I remember one Summer going to many Vacation Bible Schools. Our Pentecostal neighbor even had one in her backyard at her house. I remember that one was my favorite. Lots of games, and good stories. But I didn’t get it all. To me it was just fun. Nothing more.

At the end of it all, I saw another neighbor boy carrying a New Testament with a picture of Jesus surrounded by little children on the cover. It was so tiny and cute! I wanted one. I asked him where he got it. He said that he had just gotten saved, and the teachers gave it to him.

By this time the teachers were packing their car up with all their equipment. I didn’t want to miss my chance! So I ran to the teacher and asked her if I could have one of those tiny little cute Bibles. She says, “Oh but dear, we only give them to the children that get saved” So I basically yelled in excited tones, “I want to get saved!”

Well, that must have been the magic words because she about dropped everything, and a big smile spread across her face, and she led me to the porch steps and we sat down. She started asking me a lot of questions. By this time I was getting impatient. I was hungry for lunch and I wanted my Bible. But my mom had taught me to be polite, and I let her ask the questions, and I must have answered them correctly because she said, “Well, let’s pray and ask Jesus into your heart!” So I said, “Ok!” And then she said, “Just repeat after me”

So I did, and I still did not “get it”…I was thinking about food the whole time we were praying. Finally she said Amen. She was crying, and I didn’t know why. I thought she was becoming very strange, because she seemed pretty normal during the week, and now she was crying because I prayed with her. Oh well. I did my part.

She stood up to leave. She must have forgotten about the deal. I get “saved” and I get a bible. So I said, “Mrs. so and so?” She said “Yes Erica?”
“Do I still get the Bible?” I ask as politely as I can muster without sounding impatient
“Oh dear me! I almost forgot! So she walks me up to the car, and hands me the Bible.

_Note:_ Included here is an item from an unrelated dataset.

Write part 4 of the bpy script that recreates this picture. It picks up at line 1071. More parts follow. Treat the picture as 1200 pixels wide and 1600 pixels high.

I say, “Thank you!” and run home. On the way home my best friend saw me with it and asked me about it. I told her the teacher gave it to me, but she would have to be able to pray.

My best friend was supposed to come over for lunch. So she said she would be right over after she talked with the teacher.

When she came over, she had a Bible too. We had matching Bibles! How cute!

My mom told me what date to write in my Bible. It was August 4th, one week before my sixth birthday.

I asked my mom to read to me from that Bible a few times, but it got boring quite quickly. I must have told my mom somewhat of what happened with that teacher. I guess I got the terminology right and told her I got saved and asked Jesus into my heart.

She seemed happy, but the important thing was, I had that cute little New Testament Bible.